Early testing can also send you down the wrong path. You might switch wick series, drop a fragrance or reformulate a candle that was actually fine. That costs money and slows down product launches.
Cure time and selling candles
If you sell to the public, cure time needs to sit inside your production planning, not outside it. The candle is not really ready when it has set. It is ready when it has cured, been tested and proved it can deliver a consistent burn and scent throw.
That matters even more if you are scaling. A last-minute batch poured on Tuesday may look ready for a weekend market, but if the wax needs 10 to 14 days, you are taking a risk with customer experience. Strong branding and nice packaging will not rescue a candle that underperforms on first burn.
For growing businesses, cure time also affects stock flow. Seasonal launches, restocks and wholesale orders all need lead time. Fast supply helps, which is why many makers rely on suppliers like Craftiful for same day dispatch and next day delivery, but the candle itself still needs its own timeline once poured.

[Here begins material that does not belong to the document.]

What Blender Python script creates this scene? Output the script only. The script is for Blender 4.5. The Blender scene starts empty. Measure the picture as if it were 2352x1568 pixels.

The best way to find your ideal cure time
Use one wax, one container and one wick series. Then test the same fragrance across several cure points. Keep notes on cold throw, melt pool, flame height and hot throw after one, two and three burn sessions.
Do this with a few different fragrance styles rather than one oil only. Fresh laundry scents, bakery scents and perfume-style blends can behave very differently. Once you have that data, you can set realistic production windows for each candle line rather than treating every product the same.
That is what turns candle making into a repeatable business. You stop chasing random results and start building products that perform the same way every time.
A good candle rarely comes from rushing the final stage. Give it the cure time it needs, and you give your customers a better first burn, better repeat orders and fewer disappointments.